Son seul mot d’ordre ? L’action. L’action. L’action. Au détriment de tout le reste.
Pourtant, il y avait de quoi, surtout au vu du budget, de faire de ce rappel Total Recall, un monument de cinéma et/ou un cocktail détonnant de thématiques SF, problématiques contemporaines (le nucléaire), et références cinématographiques. Il n’en est rien.
Wiseman raye toute subtilité de son cahier des charges et signe un immense tour de manège, tout public, bruyant, mené à toute vitesse sans véritable profondeur ni désir d’élévation. C’est du produit mâché, tout prêt, tout calibré, pour contenter l’amateur de blockbuster de base.
L’histoire, elle, reste sensiblement la même si ce n’est que le héros ne mettra jamais les pieds sur Mars. Il y est toujours question d’implantation de souvenirs, de traques effrénées dans un futur urbain, sale et menaçant, de résistance, et de lutte des classes.
Mais tout y est esquissé, survolé, bâclé.
Mettre l’accent sur l’ambigüité de la situation du héros ? (rêve ou réalité ?), soigner les seconds rôles?, insuffler du caractère et de la personnalité au rendu final ? Wiseman a d’autres préoccupations.

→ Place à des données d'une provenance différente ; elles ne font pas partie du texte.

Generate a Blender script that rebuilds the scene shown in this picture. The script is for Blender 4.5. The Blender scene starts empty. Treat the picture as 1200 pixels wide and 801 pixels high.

Il préfère filmer la cavale dans ce qu’elle a de plus basique que de s’essayer à toute brutalité (ce que faisait Verhoeven en revanche), réduire ses personnages à des figures figées, singer tout ce que l’on a déjà vu ailleurs, et en mieux (Minority Report, Blade Runner ou Matrix).

Bonus
Pour les avocat(e)s qui n’arrivent pas à penser à autre chose qu’aux élections
Vous pouvez toujours vous rabattre sur La Campagne, comédie électorale avec Will Ferrell où s’affrontent deux hommes pour être élus au Congrès américain de leur comté de Caroline du Nord.